Faithfulness and Apostasy


The road between faithfulness and apostasy is rarely direct. It’s not as though we walk in the light of God’s Word (1 John 1) for years and suddenly make a wrong turn and find ourselves lost in sin. Rather, in almost every case it’s the slight deviations from God’s prescribed path that end up putting us back on the broad road that leads to destruction. Consider Joshua 24. In this familiar chapter we see Joshua challenging the families to make a choice for themselves as to whom they would serve, whether the God who had delivered them countless times or the gods of the Egyptians or Canaanites. Joshua boldly proclaimed that he and his house would serve the Lord, and the people of Israel responded by saying that they would be right there with him, grounding their families in the law they had been given. So, everything was happily ever after and the people followed God for many years to come, right?

Although Joshua’s narrative ends there, Israel’s story is picked up in the same place at the beginning of Judges. Judges 2:7-10 tells us that Israel was faithful while Joshua was alive, but once that generation died out the next generation came along with no regard for God. The text immediately shows that they began worshiping the idols that their parents and Joshua had vowed to never serve. Those who had committed to training their families to serve the Lord had lost everything within one generation. But, as always, it didn’t just happen in the course of one day. Faithfulness doesn’t turn into apostasy on accident.
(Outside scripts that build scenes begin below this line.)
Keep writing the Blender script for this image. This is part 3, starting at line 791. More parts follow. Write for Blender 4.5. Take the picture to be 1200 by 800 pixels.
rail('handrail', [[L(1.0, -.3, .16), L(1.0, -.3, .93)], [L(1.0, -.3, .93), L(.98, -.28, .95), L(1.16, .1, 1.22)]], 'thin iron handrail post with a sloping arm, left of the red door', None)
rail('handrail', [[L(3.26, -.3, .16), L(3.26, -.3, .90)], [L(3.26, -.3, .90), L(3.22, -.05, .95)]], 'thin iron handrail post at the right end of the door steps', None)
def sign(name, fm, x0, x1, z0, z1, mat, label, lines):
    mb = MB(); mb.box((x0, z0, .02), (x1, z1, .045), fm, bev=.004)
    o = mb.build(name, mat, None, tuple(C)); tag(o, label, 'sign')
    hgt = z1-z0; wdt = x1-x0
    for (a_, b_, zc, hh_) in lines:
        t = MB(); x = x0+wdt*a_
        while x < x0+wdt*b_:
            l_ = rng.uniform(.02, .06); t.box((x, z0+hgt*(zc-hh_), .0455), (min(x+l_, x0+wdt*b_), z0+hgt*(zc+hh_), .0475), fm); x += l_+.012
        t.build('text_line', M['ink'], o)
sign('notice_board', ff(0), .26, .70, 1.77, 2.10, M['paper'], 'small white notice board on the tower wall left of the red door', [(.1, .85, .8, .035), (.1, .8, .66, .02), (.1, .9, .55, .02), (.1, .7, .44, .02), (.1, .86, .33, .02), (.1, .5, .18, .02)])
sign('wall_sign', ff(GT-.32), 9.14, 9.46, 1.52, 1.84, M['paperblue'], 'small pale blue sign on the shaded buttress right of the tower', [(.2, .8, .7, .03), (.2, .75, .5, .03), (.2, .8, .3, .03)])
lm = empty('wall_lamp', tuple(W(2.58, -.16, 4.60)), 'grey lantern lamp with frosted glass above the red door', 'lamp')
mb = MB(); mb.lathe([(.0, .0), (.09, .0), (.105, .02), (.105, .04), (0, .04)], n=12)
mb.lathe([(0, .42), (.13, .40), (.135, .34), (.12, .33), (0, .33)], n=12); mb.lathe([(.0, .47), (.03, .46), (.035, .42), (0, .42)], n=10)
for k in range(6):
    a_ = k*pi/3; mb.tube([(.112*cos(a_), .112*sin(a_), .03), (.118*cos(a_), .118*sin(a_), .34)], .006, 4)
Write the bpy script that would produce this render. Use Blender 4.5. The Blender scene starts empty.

Backing up a few verses, we can start reading in Judges 1:27 about how the Israelites had gone into the land, conquered many cities, and then got comfortable. Instead of obeying God’s command to drive out all of the people in the land along with their idols, the Israelites allowed them to stay. One step is all it takes to find yourself on the road to apostasy. The idolaters lived, they kept practicing their idolatry, and they influenced the children of Israel to turn from God once their parents died. Those families could stand and claim their allegiance to God and their intentions to serve Him within their households, but God prescribed a course of discipleship (Deuteronomy 6) and if they didn’t follow it every day, their words would prove hollow and useless. Think of the messages they sent their children when they said they would follow God but ignored His command to remove all of the people from Canaan. They showed that God’s commands weren’t all that important. They showed that comfort was more important than obedience. They showed that they could pick and choose what they would follow. The messages were loud and clear, and their children followed suit.

That road between faithfulness and apostasy isn’t direct, but it is well mapped out for us. Looking at examples such as the Israelites, we can see the messages that our “little” compromises send. So, we have to ask ourselves, “What messages am I sending?” when we let our children choose sports or school over worship, class or personal Bible study time, or when we teach what the Bible says about loving people but constantly gossip, rip them, and ignore the parts about doing for others, or when we attend church on Sunday and sit through something like the Grammys, filled with immodesty and homosexuality… and the list goes on. It all starts with compromise. You’re either moving towards faithfulness or away from it. You’re either leading your family to strive to walk in the Light, or you’re showing them that it’s ok to make some compromises sometimes. Which road will you choose?